Up to and including the line with "PI = math.pi", write out the listing from its first line, minus the pictures.

[3D scene scripts]
>> Begin

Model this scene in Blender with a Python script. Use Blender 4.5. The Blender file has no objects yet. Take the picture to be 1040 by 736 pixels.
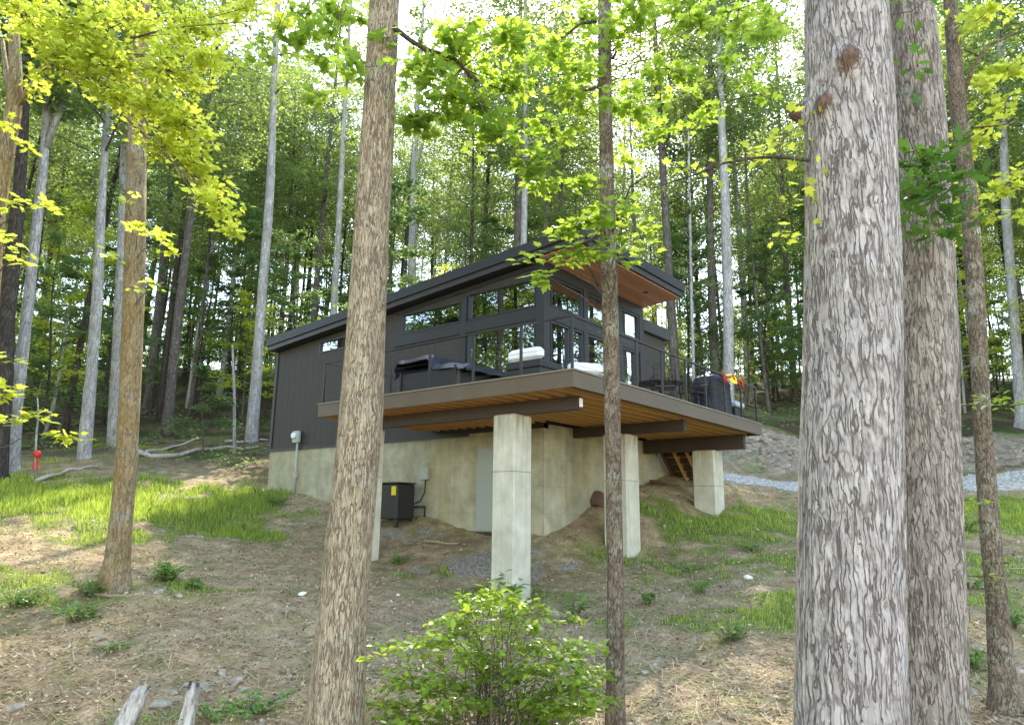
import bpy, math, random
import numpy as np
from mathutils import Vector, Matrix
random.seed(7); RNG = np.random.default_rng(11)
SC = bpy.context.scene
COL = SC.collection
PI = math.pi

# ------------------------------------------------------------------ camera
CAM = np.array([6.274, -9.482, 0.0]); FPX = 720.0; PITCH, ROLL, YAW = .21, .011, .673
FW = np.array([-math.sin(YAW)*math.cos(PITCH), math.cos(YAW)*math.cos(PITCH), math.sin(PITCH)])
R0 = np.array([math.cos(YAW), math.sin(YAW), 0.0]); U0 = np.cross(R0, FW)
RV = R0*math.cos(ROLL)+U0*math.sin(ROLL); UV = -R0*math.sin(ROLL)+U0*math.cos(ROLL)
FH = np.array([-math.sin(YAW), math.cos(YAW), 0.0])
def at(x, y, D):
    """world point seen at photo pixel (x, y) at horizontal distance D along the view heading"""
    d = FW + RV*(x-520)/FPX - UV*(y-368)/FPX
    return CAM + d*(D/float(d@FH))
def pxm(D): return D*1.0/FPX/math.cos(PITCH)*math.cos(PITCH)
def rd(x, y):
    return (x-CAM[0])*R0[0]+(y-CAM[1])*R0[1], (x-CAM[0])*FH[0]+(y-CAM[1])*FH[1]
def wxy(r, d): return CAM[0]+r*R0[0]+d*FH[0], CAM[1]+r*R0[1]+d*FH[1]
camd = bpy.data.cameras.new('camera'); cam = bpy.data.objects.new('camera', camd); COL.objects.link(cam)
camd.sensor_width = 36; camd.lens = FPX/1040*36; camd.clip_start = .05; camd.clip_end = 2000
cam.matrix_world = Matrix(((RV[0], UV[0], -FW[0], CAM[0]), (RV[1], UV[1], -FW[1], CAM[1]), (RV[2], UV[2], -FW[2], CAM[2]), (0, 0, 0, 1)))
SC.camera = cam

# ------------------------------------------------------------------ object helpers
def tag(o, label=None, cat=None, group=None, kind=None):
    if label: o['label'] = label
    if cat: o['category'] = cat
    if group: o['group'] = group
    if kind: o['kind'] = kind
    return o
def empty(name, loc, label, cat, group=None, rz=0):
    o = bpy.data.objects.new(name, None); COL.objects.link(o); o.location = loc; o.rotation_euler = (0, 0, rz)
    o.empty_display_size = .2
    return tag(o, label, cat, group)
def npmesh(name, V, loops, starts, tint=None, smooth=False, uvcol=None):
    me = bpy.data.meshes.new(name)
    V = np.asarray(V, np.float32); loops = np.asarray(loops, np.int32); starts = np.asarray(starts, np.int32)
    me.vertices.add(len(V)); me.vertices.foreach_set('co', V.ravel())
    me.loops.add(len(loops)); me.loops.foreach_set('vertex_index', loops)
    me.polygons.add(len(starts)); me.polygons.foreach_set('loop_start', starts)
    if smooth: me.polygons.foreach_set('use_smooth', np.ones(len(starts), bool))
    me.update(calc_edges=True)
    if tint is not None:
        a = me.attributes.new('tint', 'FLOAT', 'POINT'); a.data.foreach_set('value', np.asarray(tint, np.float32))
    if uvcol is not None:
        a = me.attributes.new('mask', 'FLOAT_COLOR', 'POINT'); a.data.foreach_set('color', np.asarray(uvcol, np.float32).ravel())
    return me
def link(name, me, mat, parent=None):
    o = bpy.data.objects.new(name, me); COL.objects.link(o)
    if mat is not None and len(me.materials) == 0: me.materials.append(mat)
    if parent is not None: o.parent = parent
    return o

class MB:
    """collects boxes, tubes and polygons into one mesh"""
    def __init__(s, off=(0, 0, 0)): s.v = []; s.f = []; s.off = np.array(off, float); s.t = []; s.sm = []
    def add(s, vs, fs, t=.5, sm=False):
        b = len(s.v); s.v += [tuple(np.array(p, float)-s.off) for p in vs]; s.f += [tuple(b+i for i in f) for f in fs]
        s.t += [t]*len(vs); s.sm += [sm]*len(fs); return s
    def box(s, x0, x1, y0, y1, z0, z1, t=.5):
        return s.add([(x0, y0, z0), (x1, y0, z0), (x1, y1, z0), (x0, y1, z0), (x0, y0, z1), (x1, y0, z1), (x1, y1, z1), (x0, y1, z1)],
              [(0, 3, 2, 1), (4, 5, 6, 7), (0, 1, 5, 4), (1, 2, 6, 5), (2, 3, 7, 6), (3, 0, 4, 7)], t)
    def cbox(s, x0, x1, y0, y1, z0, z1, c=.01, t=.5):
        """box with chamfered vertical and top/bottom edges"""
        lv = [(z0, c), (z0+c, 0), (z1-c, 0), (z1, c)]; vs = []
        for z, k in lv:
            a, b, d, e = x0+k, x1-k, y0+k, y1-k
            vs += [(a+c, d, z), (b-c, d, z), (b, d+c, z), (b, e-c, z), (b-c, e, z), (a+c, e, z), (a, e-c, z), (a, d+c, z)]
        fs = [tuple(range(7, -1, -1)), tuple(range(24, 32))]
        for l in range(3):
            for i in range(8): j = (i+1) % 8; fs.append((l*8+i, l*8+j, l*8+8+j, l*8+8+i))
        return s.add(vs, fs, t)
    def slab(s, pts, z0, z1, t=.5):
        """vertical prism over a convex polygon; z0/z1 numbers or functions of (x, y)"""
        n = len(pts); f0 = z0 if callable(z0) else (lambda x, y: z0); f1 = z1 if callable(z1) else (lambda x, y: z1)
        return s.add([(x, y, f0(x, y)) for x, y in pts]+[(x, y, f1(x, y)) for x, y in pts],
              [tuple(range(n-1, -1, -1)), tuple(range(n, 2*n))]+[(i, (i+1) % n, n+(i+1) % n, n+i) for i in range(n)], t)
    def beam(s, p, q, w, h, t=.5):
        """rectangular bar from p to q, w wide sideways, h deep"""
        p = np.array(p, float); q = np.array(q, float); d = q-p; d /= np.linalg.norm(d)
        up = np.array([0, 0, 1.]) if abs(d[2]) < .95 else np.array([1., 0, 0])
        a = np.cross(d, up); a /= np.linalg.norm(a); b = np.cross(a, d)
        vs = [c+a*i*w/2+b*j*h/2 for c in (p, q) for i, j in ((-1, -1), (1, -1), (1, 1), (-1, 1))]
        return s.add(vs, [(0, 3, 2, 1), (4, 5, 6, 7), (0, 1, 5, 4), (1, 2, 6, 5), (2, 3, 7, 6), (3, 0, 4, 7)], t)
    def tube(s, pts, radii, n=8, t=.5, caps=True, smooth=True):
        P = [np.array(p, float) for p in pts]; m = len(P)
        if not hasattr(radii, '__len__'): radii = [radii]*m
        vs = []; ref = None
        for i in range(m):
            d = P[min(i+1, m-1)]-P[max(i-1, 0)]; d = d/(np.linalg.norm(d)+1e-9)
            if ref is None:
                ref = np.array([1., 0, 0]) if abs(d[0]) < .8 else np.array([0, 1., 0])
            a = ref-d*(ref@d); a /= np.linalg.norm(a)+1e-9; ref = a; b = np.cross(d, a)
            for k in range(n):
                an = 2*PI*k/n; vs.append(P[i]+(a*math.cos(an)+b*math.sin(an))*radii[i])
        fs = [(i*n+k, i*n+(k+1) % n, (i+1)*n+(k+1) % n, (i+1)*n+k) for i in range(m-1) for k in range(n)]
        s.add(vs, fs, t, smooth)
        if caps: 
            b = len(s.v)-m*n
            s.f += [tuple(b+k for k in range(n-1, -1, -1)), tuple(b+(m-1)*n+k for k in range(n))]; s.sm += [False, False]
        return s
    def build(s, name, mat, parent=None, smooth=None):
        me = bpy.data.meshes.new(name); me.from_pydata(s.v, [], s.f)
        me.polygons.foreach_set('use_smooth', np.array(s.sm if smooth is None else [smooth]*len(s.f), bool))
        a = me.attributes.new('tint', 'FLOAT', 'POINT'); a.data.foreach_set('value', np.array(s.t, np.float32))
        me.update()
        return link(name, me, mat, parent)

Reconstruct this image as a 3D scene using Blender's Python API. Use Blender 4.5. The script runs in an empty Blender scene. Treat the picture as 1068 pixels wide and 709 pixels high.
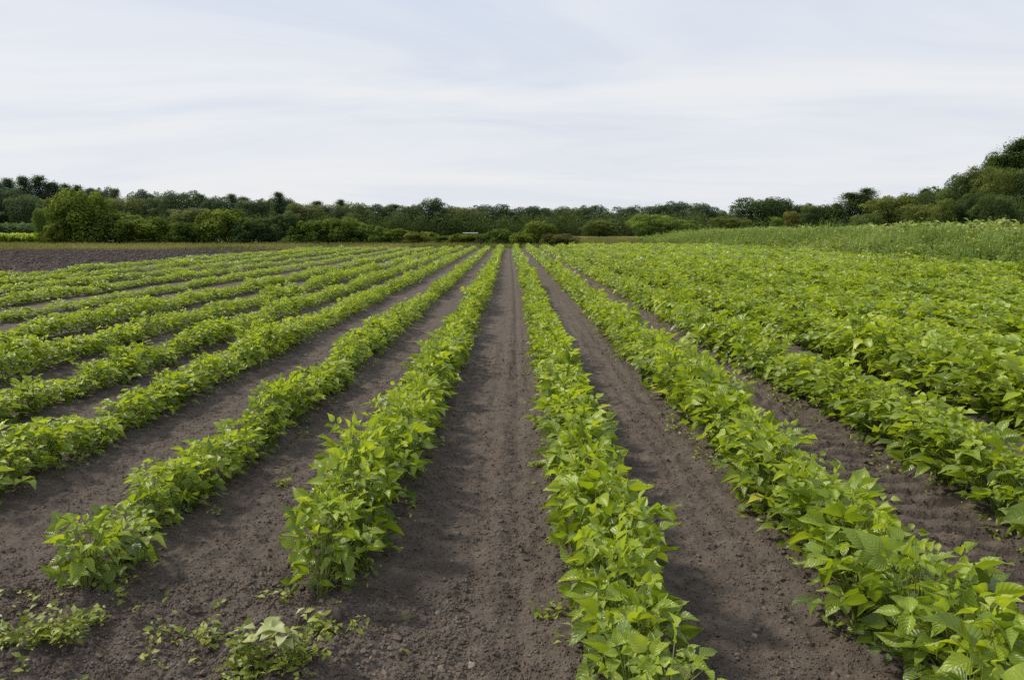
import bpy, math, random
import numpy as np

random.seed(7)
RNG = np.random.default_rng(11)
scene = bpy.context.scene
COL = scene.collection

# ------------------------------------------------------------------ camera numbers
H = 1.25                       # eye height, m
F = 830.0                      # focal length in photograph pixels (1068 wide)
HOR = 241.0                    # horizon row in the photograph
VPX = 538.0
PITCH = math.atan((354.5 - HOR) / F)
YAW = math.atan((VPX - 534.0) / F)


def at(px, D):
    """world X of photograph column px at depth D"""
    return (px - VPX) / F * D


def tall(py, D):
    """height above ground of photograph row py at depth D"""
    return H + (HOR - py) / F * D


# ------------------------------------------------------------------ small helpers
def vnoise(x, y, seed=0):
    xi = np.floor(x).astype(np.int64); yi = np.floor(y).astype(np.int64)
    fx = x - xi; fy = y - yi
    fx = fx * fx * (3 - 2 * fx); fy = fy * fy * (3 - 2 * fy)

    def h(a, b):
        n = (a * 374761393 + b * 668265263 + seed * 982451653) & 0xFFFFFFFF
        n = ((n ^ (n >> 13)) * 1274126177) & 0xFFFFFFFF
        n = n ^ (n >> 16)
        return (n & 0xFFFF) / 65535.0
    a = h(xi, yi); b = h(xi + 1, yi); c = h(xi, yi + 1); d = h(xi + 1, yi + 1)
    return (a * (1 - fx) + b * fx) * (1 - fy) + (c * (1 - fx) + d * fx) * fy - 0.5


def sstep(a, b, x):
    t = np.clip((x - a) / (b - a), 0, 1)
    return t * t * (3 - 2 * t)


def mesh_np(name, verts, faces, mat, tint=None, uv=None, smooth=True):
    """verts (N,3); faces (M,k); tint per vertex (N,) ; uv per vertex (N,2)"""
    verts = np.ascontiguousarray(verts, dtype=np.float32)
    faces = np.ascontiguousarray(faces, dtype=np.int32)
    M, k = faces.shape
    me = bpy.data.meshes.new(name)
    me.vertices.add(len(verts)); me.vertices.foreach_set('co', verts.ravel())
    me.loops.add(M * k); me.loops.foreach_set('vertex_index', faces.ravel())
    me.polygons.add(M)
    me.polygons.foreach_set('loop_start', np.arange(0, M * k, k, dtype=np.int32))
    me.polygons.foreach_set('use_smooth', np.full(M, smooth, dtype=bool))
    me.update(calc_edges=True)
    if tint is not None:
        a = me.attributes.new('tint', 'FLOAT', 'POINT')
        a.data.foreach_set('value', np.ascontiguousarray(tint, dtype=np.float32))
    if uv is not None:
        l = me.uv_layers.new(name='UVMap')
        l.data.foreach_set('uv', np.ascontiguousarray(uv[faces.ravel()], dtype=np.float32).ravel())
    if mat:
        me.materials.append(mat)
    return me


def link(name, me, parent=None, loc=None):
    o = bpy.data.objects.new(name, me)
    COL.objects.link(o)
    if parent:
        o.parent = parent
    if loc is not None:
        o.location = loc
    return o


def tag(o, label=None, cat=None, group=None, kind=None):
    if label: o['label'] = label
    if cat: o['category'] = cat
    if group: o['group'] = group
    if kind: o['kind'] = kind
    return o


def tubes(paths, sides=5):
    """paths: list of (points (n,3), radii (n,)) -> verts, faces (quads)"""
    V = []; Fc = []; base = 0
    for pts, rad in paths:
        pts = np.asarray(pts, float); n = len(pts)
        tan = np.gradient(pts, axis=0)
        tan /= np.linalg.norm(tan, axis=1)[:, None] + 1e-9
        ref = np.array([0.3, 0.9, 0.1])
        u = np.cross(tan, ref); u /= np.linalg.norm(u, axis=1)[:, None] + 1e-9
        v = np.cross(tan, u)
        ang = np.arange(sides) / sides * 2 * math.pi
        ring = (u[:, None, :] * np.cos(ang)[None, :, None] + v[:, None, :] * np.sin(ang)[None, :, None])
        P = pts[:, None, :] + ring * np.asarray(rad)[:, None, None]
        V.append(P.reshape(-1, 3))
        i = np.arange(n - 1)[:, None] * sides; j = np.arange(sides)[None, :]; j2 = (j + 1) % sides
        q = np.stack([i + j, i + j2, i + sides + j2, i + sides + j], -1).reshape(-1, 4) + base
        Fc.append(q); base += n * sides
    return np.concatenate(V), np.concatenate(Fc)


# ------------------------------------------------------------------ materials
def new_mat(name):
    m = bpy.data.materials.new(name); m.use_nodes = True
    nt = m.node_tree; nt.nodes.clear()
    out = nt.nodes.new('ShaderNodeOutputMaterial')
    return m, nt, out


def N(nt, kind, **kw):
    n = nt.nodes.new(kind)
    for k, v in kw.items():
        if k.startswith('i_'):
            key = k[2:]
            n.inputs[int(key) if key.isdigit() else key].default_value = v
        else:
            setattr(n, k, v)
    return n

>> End

=== Solution to the exercise ===
Model this scene in Blender with a Python script. Use Blender 4.5. The Blender file has no objects yet. Take the picture to be 1040 by 736 pixels.
import bpy, math, random
import numpy as np
from mathutils import Vector, Matrix
random.seed(7); RNG = np.random.default_rng(11)
SC = bpy.context.scene
COL = SC.collection
PI = math.pi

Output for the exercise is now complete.